The Gender Divide - WM Commentary
The world’s digital divide was an important and serious discussion
many years ago. The term was used to describe the
discrepancy between people who have access to — and the
resources to use — new information, communication and
media tools (e.g. the Internet), and people who do not have
access to those resources and technologies.

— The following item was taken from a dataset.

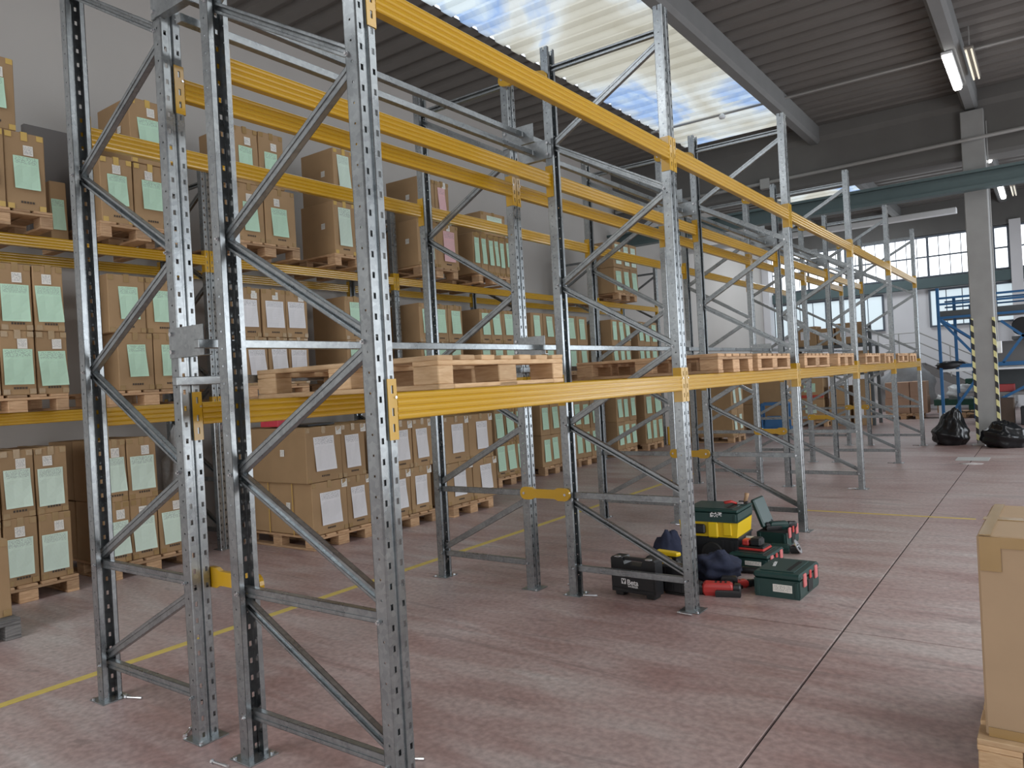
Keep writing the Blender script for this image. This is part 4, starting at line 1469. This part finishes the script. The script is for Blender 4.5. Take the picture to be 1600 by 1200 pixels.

The world of course has changed since that
phrase first entered the lexicon, but while the
digital divide has lessened somewhat, it’s still
present. Facebook’s recent initiative with its
Internet.org partners including Qualcomm
and Ericsson has put the
technology disparity in its
sights, hoping to bring Internet
access to the 5 billion
people that are still
not yet connected, as well
as addressing the necessary
technologies required
to accommodate the 1,000
times more Web traffic (of
which there are many) that
will result. Yet another,
perhaps more insidious, divide
remains.
I started thinking about the digital divide —
as well as the concept of division in general
— in another context recently. It’s not only access
that separates some from technology, it
can also be gender. The technology industry
has, at least historically, been predominantly
male (although it’s most certainly shifting).

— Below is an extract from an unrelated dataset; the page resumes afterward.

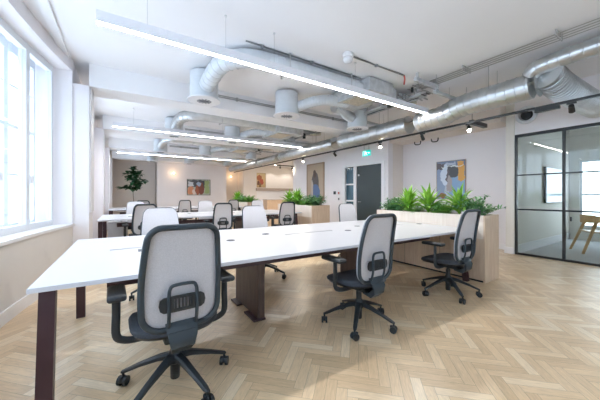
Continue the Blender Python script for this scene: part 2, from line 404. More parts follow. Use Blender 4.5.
# baseboards
def bb(name, *a): structure(MB().box(*a).build(name, 'trim'), 'white skirting board', 'baseboard')
bb('baseboard_right', XM-.018, XM, 7.2, 10.5, 0, .12); bb('baseboard_right', 7.082, 7.1, 2.45, 5.23, 0, .12)
bb('baseboard_right', XM, 7.082, 5.212, 5.23, 0, .12); bb('baseboard_right', XP-.04, XP-.02, 2.30, 2.47, 0, .13)
bb('baseboard_far', XP+.08, 10.4, 2.28, 2.30, 0, .18); bb('baseboard_left', XW, XW+.018, 5.84, 8.5, 0, .12)

# door with sidelight
d = structure(bpy.data.objects.new('door_1', None), 'dark grey door in a white frame with a narrow glazed sidelight', 'door'); C.objects.link(d)
f = MB(); f.box(XM-.03, XM+.12, 5.34, 5.46, 0, 2.22).box(XM-.03, XM+.12, 6.50, 6.62, 0, 2.16).box(XM-.03, XM+.12, 7.04, 7.17, 0, 2.16).box(XM-.03, XM+.12, 5.46, 7.17, 2.16, 2.24)
f.box(XM, XM+.08, 6.62, 7.04, 0, .1).box(XM, XM+.08, 6.62, 7.04, 1.0, 1.05).box(XM, XM+.08, 6.62, 7.04, 1.55, 1.60).build('door_frame', 'trim', d)
MB().box(XM+.01, XM+.06, 5.46, 6.50, .01, 2.155).build('door_leaf', 'doorgrey', d)
MB().box(XM+.04, XM+.05, 6.62, 7.04, .1, 2.16).build('sidelight', 'doorglass', d)
MB().cyl((XM, 6.38, 1.0), (XM-.05, 6.38, 1.0), .012).cyl((XM-.05, 6.39, 1.0), (XM-.05, 6.26, 1.0), .010).build('handle', 'steel', d)
MB().cyl((XM, 6.40, 1.86), (XM-.02, 6.40, 1.86), .03).build('door_badge', 'white', d)

# ------------------------------------------------------------------ back wall and kitchen
structure(MB().box(1.42, 4.97, YB, YB+.25, 0, CZ).build('wall_back', 'wall'), 'white back wall carrying the small painting', 'wall')
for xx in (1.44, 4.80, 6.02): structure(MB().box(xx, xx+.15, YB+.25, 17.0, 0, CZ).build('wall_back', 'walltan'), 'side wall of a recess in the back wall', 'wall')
structure(MB().box(-1.5, 10.6, 17.2, 17.35, 0, CZ).build('wall_back', 'wallback'), 'outer back wall of the floor', 'wall')
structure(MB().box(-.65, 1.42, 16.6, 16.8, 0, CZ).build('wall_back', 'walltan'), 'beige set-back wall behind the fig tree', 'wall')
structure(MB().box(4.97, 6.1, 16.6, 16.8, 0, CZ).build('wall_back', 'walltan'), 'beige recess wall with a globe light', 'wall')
structure(MB().box(6.0, 6.85, YB, YB+.25, 0, CZ).build('wall_back', 'wallback'), 'narrow cream wall beside the kitchen', 'wall')
structure(MB().box(6.1, 10.4, 17.0, 17.2, 0, CZ).build('wall_back', 'wallback'), 'cream back wall of the kitchen', 'wall')
mb = MB().box(6.85, 10.4, YB, YB+.2, 0, 1.5)
structure(mb.build('wall_back', 'trim'), 'white half-height wall of the kitchen', 'wall')
o = MB().box(6.80, 10.4, YB-.12, YB+.32, 1.5, 1.66, .01).build('serving_ledge', 'ledge'); tag(o, 'taupe ledge on top of the white half-height kitchen wall', 'shelf')
t = empty('kitchen_counter', (8.6, 14.6, 0), 'pale wood fronted counter in front of the white half-height wall', 'counter')
MB().box(-1.6, 1.7, -.28, .28, .08, .95).build('body', 'oak', t); MB().box(-1.63, 1.73, -.31, .31, .95, .985, .004).build('worktop', 'desk', t); MB().box(-1.55, 1.65, -.25, .25, 0, .08).build('plinth', 'black', t)

# ------------------------------------------------------------------ glass partition
P = empty('glass_partition', (XP, 0, 0), 'floor to head glass partition in slim black steel frames on the right', 'partition')
ys = [2.30, 1.56, .75, -.01, -.77, -1.53, -2.29, -3.0]
f = MB(); f.box(0, .05, -3.0, 2.30, 2.385, 2.44).box(0, .05, -3.0, 2.30, 0, .04)
f.build('head_and_sill_rails', 'darkmetal', P)
for k, y in enumerate(ys):
    MB().box(-.005, .055, y-.02 if k else y-.035, y+.02 if k else y, .04, 2.385).build('post', 'darkmetal', P)
for k in range(len(ys)-1):
    ya, yb = ys[k+1]+.02, ys[k]-(.02 if k else .035)
    if k == 1:
        dd = MB(); dd.box(.005, .045, ya, yb, .905, .935).build('glazing_bar', 'darkmetal', P)
    else: MB().box(.005, .045, ya, yb, .905, .935).build('glazing_bar', 'darkmetal', P)
    MB().box(.022, .028, ya, yb, .04, .905).build('pane', 'pglass', P)
    MB().box(.022, .028, ya, yb, .935, 2.385).build('pane', 'pglass', P)
    MB().box(.008, .042, ya, yb, 1.60, 1.625).build('glazing_bar', 'darkmetal', P)
MB().box(-.03, -.005, 1.45, 1.47, .74, .82, .003).build('door_pull', 'darkmetal', P)

# ------------------------------------------------------------------ task chair
def smooth_loop(pts, k=4):
    """Catmull-Rom on closed loop"""
    n = len(pts); out = []
    for i in range(n):
        p0, p1, p2, p3 = [Vector(pts[(i+j-1) % n]) for j in range(4)]
        for s in range(k):
            t = s/k
            out.append(.5*((2*p1)+(-p0+p2)*t+(2*p0-5*p1+4*p2-p3)*t*t+(-p0+3*p1-3*p2+p3)*t**3))
    return out
def smooth_path(pts, k=5):
    P = [Vector(p) for p in pts]; P = [P[0]*2-P[1]]+P+[P[-1]*2-P[-2]]; out = []
    for i in range(1, len(P)-2):
        p0, p1, p2, p3 = P[i-1:i+3]
        for s in range(k):
            t = s/k; out.append(.5*((2*p1)+(-p0+p2)*t+(2*p0-5*p1+4*p2-p3)*t*t+(-p0+3*p1-3*p2+p3)*t**3))
    out.append(P[-2]); return out
def backy(z):      # side profile of the backrest
    return -.205-.055*((z-.62)/.42)**2*(1 if z > .62 else -.9)-(.03 if z > .62 else 0)*((z-.62)/.42)
ZB0, ZB1 = .445, 1.028
def halfw(z):      # half width of the back outline
    u = (z-ZB0)/(ZB1-ZB0)
    w = .177+.030*math.sin(pi*min(1, max(0, u*.80+.22)))
    r = .065
    if z > ZB1-r: w -= r*(1-sqrt(max(0, 1-((z-(ZB1-r))/r)**2)))
    rb = .10
    if z < ZB0+rb: w -= rb*(1-sqrt(max(0, 1-(((ZB0+rb)-z)/rb)**2)))
    return max(w, .02)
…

Only 2 percent of open source developers and
only 28 percent of B.S. degrees
in Computer Science
were women. Why exactly?
A study from the Level Playing
Field Institute found that
workplaces like tech startups
can be “hostile or unpleasant
environments” leading
to those employees seeking
out other companies or even
other industries to work.
The divide was well highlighted
and illustrated with
quite the hullabaloo in early September 2013
when a presentation at an event for tech startups
featured a mobile application that was,
shall we say, if not salacious in nature, then certainly sophomoric. It’s not necessary to go
into the details of what that app actually did,
but let’s just say that it objectified women,
surely making the females in attendance uncomfortable,
which included a 9-year-old girl
presenting at the event. Who would want to
subject themselves to that and what does it say
to that 9-year-old girl?
The lone positive result of that now regrettable
presentation was that it refocused the
attention of many within the sphere of technology
(and elsewhere) on the ongoing gender
divide in the technology industry. That focus
is, of course, a very good thing as I believe that
this damaging divide is keeping the industry
from reaching its true potential. More women
are entering technology industries — as well as
its supporting industries like online advertising,
Web design and Internet marketing — and
more women are making their digital marks
than ever before. That shift will undoubtedly
continue in the future — but are enterprises
ready? It will require a cultural shift within
enterprises, one that values the content of the
résumé and the completeness and quality of
work, more than a worker’s default anatomy.
Closing the gender divide just doesn’t fall on
the shoulders of the men in tech. Women in
the field need to commit themselves to speaking
to groups like Women in Technology or
breaking out of their comfort zones to present
at — or even organize — career days in
underprivileged areas. Young girls in poverty
are even less likely to know what technology
careers are available to them or the roads they
have to take to get there. When they don’t have
access to technology, it’s even more difficult to
imagine building a future around it.
There is still a battle raging between the digital
have’s and have not’s, and there is still a
shortage of women in the technology sector —
at least those that feel respected and confident
enough to participate, compete and innovate.